Submitting and publishing annual financial statements is not merely a legal obligation in Hungary – failure to do so may result in serious consequences, including the deletion of the company’s tax number and even compulsory dissolution

Stricter Rules from January 1, 2025

Starting from January 1, 2025, any party – even a competitor – may initiate a legality supervision procedure if the financial statements are not publicly available. We previously discussed these changes in detail:
👉 [Stricter rules for publishing financial statements – Your business could be at risk] (Hungarian only)

 Why is publication important?

A publicly available financial statement allows authorities, business partners, creditors, and investors to assess the company’s financial position. This requirement applies to all Hungarian companies that use double-entry bookkeeping and are registered in the company register.

 Only Approved Financial Statements Can Be Submitted

Financial statements must be approved by the company’s supreme body (e.g. shareholders’ meeting). Only the approved version can be published. If approval is postponed for any reason, the submission cannot be completed – even if the legal deadline expires in the meantime.

 How to Submit?

Statements must be filed electronically through the OBR system (Online Reporting and Form Filling System) using an official digital access point (Client Gateway – “Ügyfélkapu”, or the Digital Citizenship Program – DAP).
Important: without a valid digital contact address, submission is not possible.

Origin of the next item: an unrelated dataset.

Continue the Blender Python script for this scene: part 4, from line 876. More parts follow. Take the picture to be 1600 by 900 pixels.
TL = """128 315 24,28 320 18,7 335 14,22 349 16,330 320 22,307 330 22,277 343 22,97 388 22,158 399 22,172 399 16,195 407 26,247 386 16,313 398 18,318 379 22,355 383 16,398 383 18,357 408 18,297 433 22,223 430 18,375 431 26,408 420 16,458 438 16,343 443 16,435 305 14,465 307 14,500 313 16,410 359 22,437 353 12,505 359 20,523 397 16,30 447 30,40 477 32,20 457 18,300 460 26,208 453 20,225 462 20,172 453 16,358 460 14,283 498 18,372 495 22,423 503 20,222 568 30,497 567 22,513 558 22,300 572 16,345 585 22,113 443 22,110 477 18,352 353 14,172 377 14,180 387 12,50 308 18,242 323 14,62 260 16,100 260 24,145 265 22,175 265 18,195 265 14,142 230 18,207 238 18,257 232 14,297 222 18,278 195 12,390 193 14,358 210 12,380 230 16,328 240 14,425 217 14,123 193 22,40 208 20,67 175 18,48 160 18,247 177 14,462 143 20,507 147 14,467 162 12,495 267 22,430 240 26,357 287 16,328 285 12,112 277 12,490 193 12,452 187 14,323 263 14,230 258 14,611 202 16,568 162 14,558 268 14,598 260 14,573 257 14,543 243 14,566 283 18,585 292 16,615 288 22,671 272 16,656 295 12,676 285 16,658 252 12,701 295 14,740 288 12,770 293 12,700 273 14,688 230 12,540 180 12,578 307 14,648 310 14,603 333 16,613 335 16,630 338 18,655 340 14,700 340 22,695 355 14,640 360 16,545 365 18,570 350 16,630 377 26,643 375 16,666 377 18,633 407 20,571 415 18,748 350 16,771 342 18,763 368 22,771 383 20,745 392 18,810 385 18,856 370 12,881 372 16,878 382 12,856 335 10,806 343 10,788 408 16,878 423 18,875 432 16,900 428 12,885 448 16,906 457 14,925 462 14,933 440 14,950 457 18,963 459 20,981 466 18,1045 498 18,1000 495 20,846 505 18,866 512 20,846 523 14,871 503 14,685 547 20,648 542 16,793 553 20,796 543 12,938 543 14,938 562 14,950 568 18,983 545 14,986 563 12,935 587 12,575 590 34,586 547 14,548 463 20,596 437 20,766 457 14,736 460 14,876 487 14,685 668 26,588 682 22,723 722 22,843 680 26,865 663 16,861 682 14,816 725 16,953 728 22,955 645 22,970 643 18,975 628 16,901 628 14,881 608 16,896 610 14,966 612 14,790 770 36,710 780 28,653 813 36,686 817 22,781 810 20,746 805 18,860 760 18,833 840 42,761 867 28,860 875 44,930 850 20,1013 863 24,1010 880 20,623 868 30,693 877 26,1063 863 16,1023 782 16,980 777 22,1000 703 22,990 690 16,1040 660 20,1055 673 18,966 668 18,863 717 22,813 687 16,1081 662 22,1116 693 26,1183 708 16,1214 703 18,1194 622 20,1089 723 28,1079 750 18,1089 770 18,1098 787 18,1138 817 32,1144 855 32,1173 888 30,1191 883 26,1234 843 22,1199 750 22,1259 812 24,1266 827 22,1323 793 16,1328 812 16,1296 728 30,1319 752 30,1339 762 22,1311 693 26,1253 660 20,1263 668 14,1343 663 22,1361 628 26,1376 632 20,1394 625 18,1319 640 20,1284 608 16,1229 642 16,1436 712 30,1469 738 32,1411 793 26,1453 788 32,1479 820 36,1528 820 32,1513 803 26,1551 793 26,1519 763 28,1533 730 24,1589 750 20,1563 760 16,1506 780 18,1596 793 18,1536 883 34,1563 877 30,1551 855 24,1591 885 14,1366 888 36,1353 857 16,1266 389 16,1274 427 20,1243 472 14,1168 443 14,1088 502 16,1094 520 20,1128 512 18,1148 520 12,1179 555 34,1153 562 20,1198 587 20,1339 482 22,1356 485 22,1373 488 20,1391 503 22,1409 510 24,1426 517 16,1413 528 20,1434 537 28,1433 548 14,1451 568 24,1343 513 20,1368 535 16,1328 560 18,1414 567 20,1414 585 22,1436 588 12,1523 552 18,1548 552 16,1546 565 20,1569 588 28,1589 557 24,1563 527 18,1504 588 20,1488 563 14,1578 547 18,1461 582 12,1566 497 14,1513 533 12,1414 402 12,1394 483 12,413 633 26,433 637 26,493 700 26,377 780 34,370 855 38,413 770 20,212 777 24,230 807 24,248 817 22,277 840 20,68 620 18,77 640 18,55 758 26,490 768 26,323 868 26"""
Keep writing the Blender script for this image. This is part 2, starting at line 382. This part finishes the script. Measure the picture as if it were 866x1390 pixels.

👉 [Read more: From January, Client Gateway or DAP is mandatory] (Hungarian only)

After successful submission, the OBR system issues a confirmation, and the report appears on e-beszamolo.im.gov.hu, fulfilling the filing and publication obligation.

 Deadline

The annual report must be published within five months following the balance sheet date.
For calendar-year companies, this is May 31.
If the business year ends on a different date (e.g. June 30), the deadline will be November 30.

⚠️ The submission must be completed by the deadline – not just the approval.

What Happens If the Report Is Not Submitted?

The Hungarian Tax Authority (NAV) follows a three-step procedure:

  1. First notice – 30 days to comply, no fine yet.
  2. Second notice – another 30 days, HUF 200,000 fine (halved for reliable taxpayers).
  3. Tax number deletion – NAV deletes the tax number and notifies the court if non-compliance continues.

After this, the company court initiates a compulsory dissolution, resulting in the termination of the company.

 Consequences of Tax Number Deletion

  • The company cannot issue invoices or receipts.
  • Cannot deduct VAT.
  • Cannot engage in business activities.

In essence: the company still exists legally but is no longer operational.

 Can the Process Be Reversed?

Yes – as long as the deletion decision is not yet final, the financial statements can still be submitted.
If the court procedure has already started, filing the report can terminate the process, but a procedural fee of HUF 50,000 must be paid.

Summary

Filing annual financial statements is not a simple formality – it is a fundamental legal and economic requirement. Missing the deadline may lead to penalties, tax number deletion, and ultimately, termination of the company.

Since the regulatory changes, not only NAV but any third party may initiate proceedings if the report is not public – making timely compliance more important than ever.